Les potentats italiens, avec un élan national et une patriotique promptitude, avaient tout disposé pour arriver aux fins qu’ils s’étaient proposées, en concluant la ligue. Ils avaient été prêts à entrer en action presque aussitôt qu’ils avaient traité, et ils étaient en mesure d’attaquer les ennemis de l’Italie avant que ceux-ci fussent en état de se défendre. Jamais Clément VII n’avait montré tant de résolution[1]. Il étonnait par sa hardiesse, et à sa parole décidée on ne reconnaissait plus le caractère incertain dont il avait donné tant de marques depuis son avènement au pontificat. Au commencement de juin, le duc de Sessa, soupçonnant aux préparatifs militaires de Clément VII ses projets hostiles, essaya de regagner le pape ou de l’intimider. Il se rendit au palais pontifical avec un grand cortège, et, s’adressant à Clément VII, il lui demanda ce que signifiait cette ligue dont on parlait tant ; il lui offrit des satisfactions qu’il crut propres à l’en détacher en le rassurant. Il lui proposa, au nom de l’empereur, de rétablir le duc Francesco Sforza dans le duché de Milan, d’où sortiraient tous les soldats impériaux. Clément VII dit nettement à l’ambassadeur de Charles-Quint qu’il s’était allié avec les Vénitiens et le roi de France, et qu’il ne pouvait plus rien faire que d’accord avec eux. Le duc de Sessa lui ayant alors demandé s’il entendait entrer en guerre avec les impériaux, car dans ce cas il voulait aller au camp pour s’acquitter de son devoir : a Vous êtes libre d’aller ou de demeurer, répondit le pape ; quand je voudrai faire la guerre, vous l’entendrez aux trompettes[2]. »

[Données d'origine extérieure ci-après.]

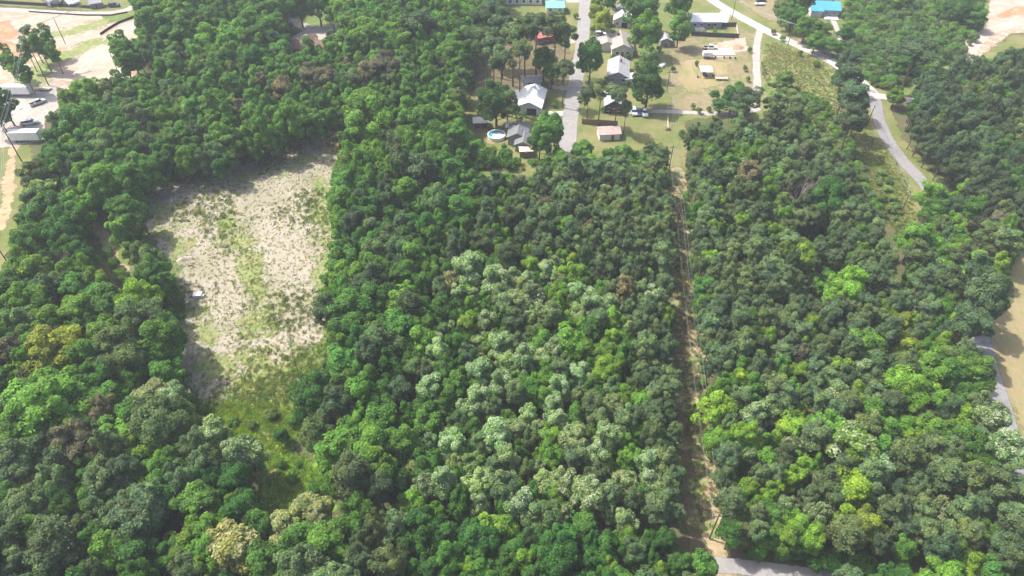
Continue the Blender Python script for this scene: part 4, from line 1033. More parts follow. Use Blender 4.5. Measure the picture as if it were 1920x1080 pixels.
def opening(parent, name, face, c, w, h, zb, L, W, ox=0, oy=0, mat='glass', frame=True):
    """window or door on a wall face: 'f' -y, 'b' +y, 'l' -x, 'r' +x"""
    d = .05
    def bx(w_, z0, z1, d0, d1):
        if face == 'f': return (ox + c - w_ / 2, ox + c + w_ / 2, oy - W / 2 - d1, oy - W / 2 - d0, z0, z1)
        if face == 'b': return (ox + c - w_ / 2, ox + c + w_ / 2, oy + W / 2 + d0, oy + W / 2 + d1, z0, z1)
        if face == 'l': return (ox - L / 2 - d1, ox - L / 2 - d0, oy + c - w_ / 2, oy + c + w_ / 2, z0, z1)
        return (ox + L / 2 + d0, ox + L / 2 + d1, oy + c - w_ / 2, oy + c + w_ / 2, z0, z1)
    o = MB().box(*bx(w, zb, zb + h, .003, d)).build(name, M[mat], parent)
    if frame:
        b = MB()
        b.box(*bx(w + .24, zb + h, zb + h + .12, .003, d + .03)).box(*bx(w + .24, zb - .12, zb, .003, d + .03))
        b.build('frame', M['trim'], o)
    return o

def house(name, label, cat, px, py, rot, L, W, wh, rh, wall, roof, wins=(), over=.45, group=None):
    loc, rz = at(px, py, rot)
    o = empty(name, loc, rz)
    gable(o, L, W, wh, rh, wall, roof, over)
    for w in wins:
        k, face, c, ww, hh, zb = w
        opening(o, {'w': 'window', 'd': 'door', 'o': 'doorway'}[k], face, c, ww, hh, zb, L, W, mat={'w': 'glass', 'd': 'door', 'o': 'dark_opening'}[k], frame=k != 'o')
    return tag(o, label, cat, group)

WF = lambda face, *cs: [('w', face, c, 1.0, 1.1, 1.0) for c in cs]
# ridge axes given as rotation of local x from east
b = house('barn', 'large white metal barn with open front bay beside the street', 'barn', 997, 197, 80, 13, 8, 3.0, 1.8, 'white_wall', 'white_metal', [('o', 'l', -.9, 3.2, 2.4, 0), ('d', 'f', 2.5, 1.0, 2.1, 0), ('w', 'f', -2, 1, 1, 1.2)])
MB().prism([(4.0, 2.2), (7.2, 1.9), (7.2, 2.05), (4.0, 2.42)], -3, 6.2).build('lean_to_roof', M['white_metal'], b)
MB().box(-2.9, -2.75, 6.9, 7.05, -.3, 1.9).build('post', M['wood'], b); MB().box(5.9, 6.05, 6.9, 7.05, -.3, 1.9).build('post', M['wood'], b)
b = house('house', 'beige house with taupe roof beside parked blue car', 'house', 1164, 93, 88, 12.5, 8.2, 3.0, 2.0, 'beige_wall', 'tan_shingle', WF('l', -2, 2) + [('d', 'l', 0, .9, 2.0, .1)] + WF('f', -3, 0, 3) + WF('b', -3, 3))
gable(b, 6.5, 6, 2.7, 1.3, 'beige_wall', 'tan_shingle', ox=1.5, oy=5.6, wname='wing_wall', rname='wing_roof')
b = house('house', 'grey shingled house directly below the beige house', 'house', 1158, 142, 82, 13, 7.4, 2.8, 1.8, 'grey_wall', 'grey_shingle', WF('l', -2, 1.8) + WF('f', -3, 2, 4))
gable(b, 4.2, 5.2, 2.3, .5, 'white_wall', 'grey_shingle', ox=-5.0, oy=-5.6, wname='porch_wall', rname='porch_roof')
b = house('house', 'black-sided cottage with pale roof under tall pines', 'house', 1149, 198, 86, 11, 6.0, 3.0, 2.0, 'black_wall', 'grey_shingle', [('w', 'l', -1.7, .9, 1.2, 1.0), ('w', 'l', 1.7, .9, 1.2, 1.0), ('d', 'l', 0, .9, 2.0, 0)] + WF('f', -3, 2))
b = house('house', 'long white-roofed house with slate-blue walls and fenced yard', 'house', 1319, 46, 0, 13.0, 8.0, 3.0, 1.7, 'blue_wall', 'white_metal', WF('f', -4.6, -1.8, 1.2, 3.8) + [('d', 'f', 2.6, .9, 2.0, .3)])
dk = MB().box(-4.5, -.8, -7.0, -4.05, -.3, .55).build('deck', M['trim'], b)
MB().box(-4.5, -.8, -7.0, -6.92, .55, 1.4).build('railing', M['trim'], dk)
b = house('house', 'bright blue metal-roofed house at top right among shrubs', 'house', 1545, 24, -8, 10, 8.5, 3.0, 1.9, 'grey_wall', 'blue_roof', WF('f', -3, 0, 3))
gable(b, 4.6, 5.0, 2.7, 1.2, 'white_wall', 'blue_roof', ox=-4.4, oy=-2.6, wname='wing_wall', rname='wing_roof')
MB().box(-1, 4.6, -7.6, -4.3, -.3, .4).build('deck', M['trim'], b)
house('pavilion', 'teal-roofed building standing in the lawn at top', 'building', 1040, 20, 0, 7.5, 6.5, 2.6, 1.6, 'white_wall', 'teal_roof', WF('f', -2, 2))
house('house', 'faded red-roofed house half hidden by tall pines', 'house', 1022, 74, 20, 9.5, 7, 2.8, 1.7, 'brick_wall', 'red_roof', WF('f', -3, 0, 3))
b = house('house', 'white gabled house near the top, rust-coloured car beside it', 'house', 1168, 42, 80, 10.5, 7.2, 3.0, 2.0, 'white_wall', 'white_metal', [('o', 'l', -.8, 2.4, 2.1, 0), ('w', 'l', 2.2, .9, 1.0, 1.0)])
gable(b, 6, 5.0, 3.6, 1.6, 'grey_wall', 'dark_shingle', ox=5.5, oy=1.0, wname='wing_wall', rname='wing_roof')
b = house('house', 'long low house with brown metal roof and gravel drive', 'house', 572, 97, -2, 17, 8, 2.8, 1.7, 'brick_wall', 'brown_roof', WF('f', -6, -3, 3, 6) + [('d', 'f', 0, 1, 2, 0)])
gable(b, 3.0, 3.0, 3.0, 1.6, 'trim', 'brown_roof', ox=3.2, oy=2.6, z0=1.0, over=.2, wname='dormer_wall', rname='dormer_roof')
for vx in (-2.2, 5.2): MB().tube([(vx, .9, 3.9), (vx, .9, 4.9)], .22, 8).build('roof_vent', M['trim'], b)
b = house('house', 'dark grey two-part house beside the round pool', 'house', 972, 262, 84, 7.5, 6.0, 3.0, 1.5, 'grey_wall', 'dark_shingle', WF('f', -2, 2) + WF('b', 1))
gable(b, 6.0, 5.0, 2.6, 1.2, 'grey_wall', 'dark_shingle', ox=-4.4, oy=-2.2, wname='wing_wall', rname='wing_roof')
house('shed', 'small white-roofed shed left of the round pool', 'shed', 901, 236, 4, 4.2, 3.2, 2.2, .5, 'black_wall', 'white_metal', [('d', 'f', 0, .9, 1.8, 0)])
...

En même temps qu’il se montrait si résolu à l’égard des Espagnols, qu’il envoyait ses troupes en Lombardie, il faisait venir à Rome, contre la puissante faction des Colonna, le comte de Peti-gliano, le comte de L’Anguillara et les principaux des Orsini, qu’il

  1. « Il n’est possible, sire, de veoir homme plus content ne délibéré qu’est le pape, qui s’est levé le masque tout et oultre et parle de présent sans nul respect, de quoy tant de gens sont esbays. » Lettre de Nic. Raince à François Ier, du 9 juin 1526. — Mss. Bé(hune, vol. 8509.
  2.  » Sa sainteté me dit, sire, lui avoir respondu, etc. » Même lettre de Nic. Raince, du 9 juin 1520, à François Ier.